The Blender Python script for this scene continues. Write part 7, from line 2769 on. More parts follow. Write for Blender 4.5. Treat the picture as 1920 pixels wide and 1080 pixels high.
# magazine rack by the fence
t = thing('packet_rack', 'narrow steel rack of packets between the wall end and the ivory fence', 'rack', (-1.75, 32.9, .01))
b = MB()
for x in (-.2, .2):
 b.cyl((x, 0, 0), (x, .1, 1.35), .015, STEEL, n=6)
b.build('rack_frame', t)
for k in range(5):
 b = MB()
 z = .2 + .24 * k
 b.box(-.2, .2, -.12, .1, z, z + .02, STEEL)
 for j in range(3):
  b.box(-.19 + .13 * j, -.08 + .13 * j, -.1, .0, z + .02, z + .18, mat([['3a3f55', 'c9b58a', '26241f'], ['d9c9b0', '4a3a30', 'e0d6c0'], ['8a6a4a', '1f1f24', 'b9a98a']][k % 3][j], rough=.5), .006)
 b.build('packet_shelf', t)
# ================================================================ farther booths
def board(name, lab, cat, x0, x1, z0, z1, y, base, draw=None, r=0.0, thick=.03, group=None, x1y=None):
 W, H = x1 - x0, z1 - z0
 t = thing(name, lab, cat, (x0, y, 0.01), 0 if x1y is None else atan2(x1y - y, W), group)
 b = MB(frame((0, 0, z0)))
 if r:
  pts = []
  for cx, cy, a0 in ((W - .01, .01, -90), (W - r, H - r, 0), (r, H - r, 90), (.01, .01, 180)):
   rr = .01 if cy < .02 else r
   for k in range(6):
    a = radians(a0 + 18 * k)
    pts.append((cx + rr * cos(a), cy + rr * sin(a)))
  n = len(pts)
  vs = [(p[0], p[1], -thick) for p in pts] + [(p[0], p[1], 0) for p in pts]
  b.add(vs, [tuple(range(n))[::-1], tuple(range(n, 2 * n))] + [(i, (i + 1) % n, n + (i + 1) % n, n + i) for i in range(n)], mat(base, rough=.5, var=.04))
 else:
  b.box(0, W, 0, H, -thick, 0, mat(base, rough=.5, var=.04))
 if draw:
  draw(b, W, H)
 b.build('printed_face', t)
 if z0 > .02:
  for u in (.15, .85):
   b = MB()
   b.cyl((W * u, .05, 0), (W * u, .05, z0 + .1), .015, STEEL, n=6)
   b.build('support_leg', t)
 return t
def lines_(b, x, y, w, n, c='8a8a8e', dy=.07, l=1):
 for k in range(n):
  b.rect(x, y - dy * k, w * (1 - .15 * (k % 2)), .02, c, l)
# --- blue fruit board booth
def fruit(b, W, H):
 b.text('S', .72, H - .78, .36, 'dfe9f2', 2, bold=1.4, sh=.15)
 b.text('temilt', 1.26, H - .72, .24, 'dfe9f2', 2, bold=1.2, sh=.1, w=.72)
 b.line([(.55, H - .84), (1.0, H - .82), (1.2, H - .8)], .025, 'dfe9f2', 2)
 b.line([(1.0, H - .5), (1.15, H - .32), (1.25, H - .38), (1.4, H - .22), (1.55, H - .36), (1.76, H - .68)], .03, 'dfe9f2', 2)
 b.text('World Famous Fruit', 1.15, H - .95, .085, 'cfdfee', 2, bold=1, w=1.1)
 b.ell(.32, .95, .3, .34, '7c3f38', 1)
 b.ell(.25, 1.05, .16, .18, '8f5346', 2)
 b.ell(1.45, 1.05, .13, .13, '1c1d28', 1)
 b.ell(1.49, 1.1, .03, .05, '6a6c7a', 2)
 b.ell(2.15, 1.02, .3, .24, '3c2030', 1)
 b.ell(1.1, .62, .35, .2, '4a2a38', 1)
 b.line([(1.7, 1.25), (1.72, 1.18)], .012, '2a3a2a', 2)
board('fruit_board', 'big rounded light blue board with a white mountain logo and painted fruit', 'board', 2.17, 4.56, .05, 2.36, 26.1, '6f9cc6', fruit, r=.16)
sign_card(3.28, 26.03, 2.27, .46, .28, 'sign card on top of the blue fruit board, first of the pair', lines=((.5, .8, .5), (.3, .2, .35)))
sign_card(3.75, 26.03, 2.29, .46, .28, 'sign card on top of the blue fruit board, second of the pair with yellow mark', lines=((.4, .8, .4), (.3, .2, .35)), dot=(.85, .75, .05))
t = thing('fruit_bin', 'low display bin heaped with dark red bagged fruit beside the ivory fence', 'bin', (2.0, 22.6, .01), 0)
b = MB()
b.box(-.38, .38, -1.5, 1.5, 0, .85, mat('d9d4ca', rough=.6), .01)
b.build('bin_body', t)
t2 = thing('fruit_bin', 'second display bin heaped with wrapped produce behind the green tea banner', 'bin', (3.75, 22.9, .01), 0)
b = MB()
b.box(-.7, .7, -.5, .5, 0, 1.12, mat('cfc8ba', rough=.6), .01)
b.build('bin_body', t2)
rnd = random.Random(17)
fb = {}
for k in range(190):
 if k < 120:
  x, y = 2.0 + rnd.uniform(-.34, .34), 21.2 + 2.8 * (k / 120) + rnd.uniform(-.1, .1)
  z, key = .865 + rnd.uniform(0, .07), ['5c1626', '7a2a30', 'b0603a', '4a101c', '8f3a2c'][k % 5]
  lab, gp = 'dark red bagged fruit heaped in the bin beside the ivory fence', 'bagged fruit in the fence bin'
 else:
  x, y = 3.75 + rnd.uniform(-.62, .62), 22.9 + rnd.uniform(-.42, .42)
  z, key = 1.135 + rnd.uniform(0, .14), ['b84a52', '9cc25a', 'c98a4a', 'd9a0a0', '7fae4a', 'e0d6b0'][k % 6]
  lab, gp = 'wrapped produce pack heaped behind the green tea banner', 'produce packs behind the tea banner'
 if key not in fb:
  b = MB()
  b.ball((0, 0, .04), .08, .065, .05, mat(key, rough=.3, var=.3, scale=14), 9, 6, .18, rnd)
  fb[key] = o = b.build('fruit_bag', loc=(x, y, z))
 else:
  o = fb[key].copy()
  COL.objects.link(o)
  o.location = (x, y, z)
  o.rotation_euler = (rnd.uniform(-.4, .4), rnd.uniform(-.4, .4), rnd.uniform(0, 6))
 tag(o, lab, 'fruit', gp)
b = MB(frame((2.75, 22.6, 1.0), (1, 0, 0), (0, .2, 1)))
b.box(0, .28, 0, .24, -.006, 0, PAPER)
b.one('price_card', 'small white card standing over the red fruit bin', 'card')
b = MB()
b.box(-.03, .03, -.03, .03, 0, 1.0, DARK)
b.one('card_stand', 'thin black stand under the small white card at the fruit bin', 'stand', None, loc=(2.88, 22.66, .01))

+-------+

• _TASK TO COMPLETE_:
Copy every line verbatim.

• _RESULT OF THE TASK_:
The Blender Python script for this scene continues. Write part 7, from line 2769 on. More parts follow. Write for Blender 4.5. Treat the picture as 1920 pixels wide and 1080 pixels high.
# magazine rack by the fence
t = thing('packet_rack', 'narrow steel rack of packets between the wall end and the ivory fence', 'rack', (-1.75, 32.9, .01))
b = MB()
for x in (-.2, .2):
 b.cyl((x, 0, 0), (x, .1, 1.35), .015, STEEL, n=6)
b.build('rack_frame', t)
for k in range(5):
 b = MB()
 z = .2 + .24 * k
 b.box(-.2, .2, -.12, .1, z, z + .02, STEEL)
 for j in range(3):
  b.box(-.19 + .13 * j, -.08 + .13 * j, -.1, .0, z + .02, z + .18, mat([['3a3f55', 'c9b58a', '26241f'], ['d9c9b0', '4a3a30', 'e0d6c0'], ['8a6a4a', '1f1f24', 'b9a98a']][k % 3][j], rough=.5), .006)
 b.build('packet_shelf', t)
# ================================================================ farther booths
def board(name, lab, cat, x0, x1, z0, z1, y, base, draw=None, r=0.0, thick=.03, group=None, x1y=None):
 W, H = x1 - x0, z1 - z0
 t = thing(name, lab, cat, (x0, y, 0.01), 0 if x1y is None else atan2(x1y - y, W), group)
 b = MB(frame((0, 0, z0)))
 if r:
  pts = []
  for cx, cy, a0 in ((W - .01, .01, -90), (W - r, H - r, 0), (r, H - r, 90), (.01, .01, 180)):
   rr = .01 if cy < .02 else r
   for k in range(6):
    a = radians(a0 + 18 * k)
    pts.append((cx + rr * cos(a), cy + rr * sin(a)))
  n = len(pts)
  vs = [(p[0], p[1], -thick) for p in pts] + [(p[0], p[1], 0) for p in pts]
  b.add(vs, [tuple(range(n))[::-1], tuple(range(n, 2 * n))] + [(i, (i + 1) % n, n + (i + 1) % n, n + i) for i in range(n)], mat(base, rough=.5, var=.04))
 else:
  b.box(0, W, 0, H, -thick, 0, mat(base, rough=.5, var=.04))
 if draw:
  draw(b, W, H)
 b.build('printed_face', t)
 if z0 > .02:
  for u in (.15, .85):
   b = MB()
   b.cyl((W * u, .05, 0), (W * u, .05, z0 + .1), .015, STEEL, n=6)
   b.build('support_leg', t)
 return t
def lines_(b, x, y, w, n, c='8a8a8e', dy=.07, l=1):
 for k in range(n):
  b.rect(x, y - dy * k, w * (1 - .15 * (k % 2)), .02, c, l)
# --- blue fruit board booth
def fruit(b, W, H):
 b.text('S', .72, H - .78, .36, 'dfe9f2', 2, bold=1.4, sh=.15)
 b.text('temilt', 1.26, H - .72, .24, 'dfe9f2', 2, bold=1.2, sh=.1, w=.72)
 b.line([(.55, H - .84), (1.0, H - .82), (1.2, H - .8)], .025, 'dfe9f2', 2)
 b.line([(1.0, H - .5), (1.15, H - .32), (1.25, H - .38), (1.4, H - .22), (1.55, H - .36), (1.76, H - .68)], .03, 'dfe9f2', 2)
 b.text('World Famous Fruit', 1.15, H - .95, .085, 'cfdfee', 2, bold=1, w=1.1)
 b.ell(.32, .95, .3, .34, '7c3f38', 1)
 b.ell(.25, 1.05, .16, .18, '8f5346', 2)
 b.ell(1.45, 1.05, .13, .13, '1c1d28', 1)
 b.ell(1.49, 1.1, .03, .05, '6a6c7a', 2)
 b.ell(2.15, 1.02, .3, .24, '3c2030', 1)
 b.ell(1.1, .62, .35, .2, '4a2a38', 1)
 b.line([(1.7, 1.25), (1.72, 1.18)], .012, '2a3a2a', 2)
board('fruit_board', 'big rounded light blue board with a white mountain logo and painted fruit', 'board', 2.17, 4.56, .05, 2.36, 26.1, '6f9cc6', fruit, r=.16)
sign_card(3.28, 26.03, 2.27, .46, .28, 'sign card on top of the blue fruit board, first of the pair', lines=((.5, .8, .5), (.3, .2, .35)))
sign_card(3.75, 26.03, 2.29, .46, .28, 'sign card on top of the blue fruit board, second of the pair with yellow mark', lines=((.4, .8, .4), (.3, .2, .35)), dot=(.85, .75, .05))
t = thing('fruit_bin', 'low display bin heaped with dark red bagged fruit beside the ivory fence', 'bin', (2.0, 22.6, .01), 0)
b = MB()
b.box(-.38, .38, -1.5, 1.5, 0, .85, mat('d9d4ca', rough=.6), .01)
b.build('bin_body', t)
t2 = thing('fruit_bin', 'second display bin heaped with wrapped produce behind the green tea banner', 'bin', (3.75, 22.9, .01), 0)
b = MB()
b.box(-.7, .7, -.5, .5, 0, 1.12, mat('cfc8ba', rough=.6), .01)
b.build('bin_body', t2)
rnd = random.Random(17)
fb = {}
for k in range(190):
 if k < 120:
  x, y = 2.0 + rnd.uniform(-.34, .34), 21.2 + 2.8 * (k / 120) + rnd.uniform(-.1, .1)
  z, key = .865 + rnd.uniform(0, .07), ['5c1626', '7a2a30', 'b0603a', '4a101c', '8f3a2c'][k % 5]
  lab, gp = 'dark red bagged fruit heaped in the bin beside the ivory fence', 'bagged fruit in the fence bin'
 else:
  x, y = 3.75 + rnd.uniform(-.62, .62), 22.9 + rnd.uniform(-.42, .42)
  z, key = 1.135 + rnd.uniform(0, .14), ['b84a52', '9cc25a', 'c98a4a', 'd9a0a0', '7fae4a', 'e0d6b0'][k % 6]
  lab, gp = 'wrapped produce pack heaped behind the green tea banner', 'produce packs behind the tea banner'
 if key not in fb:
  b = MB()
  b.ball((0, 0, .04), .08, .065, .05, mat(key, rough=.3, var=.3, scale=14), 9, 6, .18, rnd)
  fb[key] = o = b.build('fruit_bag', loc=(x, y, z))
 else:
  o = fb[key].copy()
  COL.objects.link(o)
  o.location = (x, y, z)
  o.rotation_euler = (rnd.uniform(-.4, .4), rnd.uniform(-.4, .4), rnd.uniform(0, 6))
 tag(o, lab, 'fruit', gp)
b = MB(frame((2.75, 22.6, 1.0), (1, 0, 0), (0, .2, 1)))
b.box(0, .28, 0, .24, -.006, 0, PAPER)
b.one('price_card', 'small white card standing over the red fruit bin', 'card')
b = MB()
b.box(-.03, .03, -.03, .03, 0, 1.0, DARK)
b.one('card_stand', 'thin black stand under the small white card at the fruit bin', 'stand', None, loc=(2.88, 22.66, .01))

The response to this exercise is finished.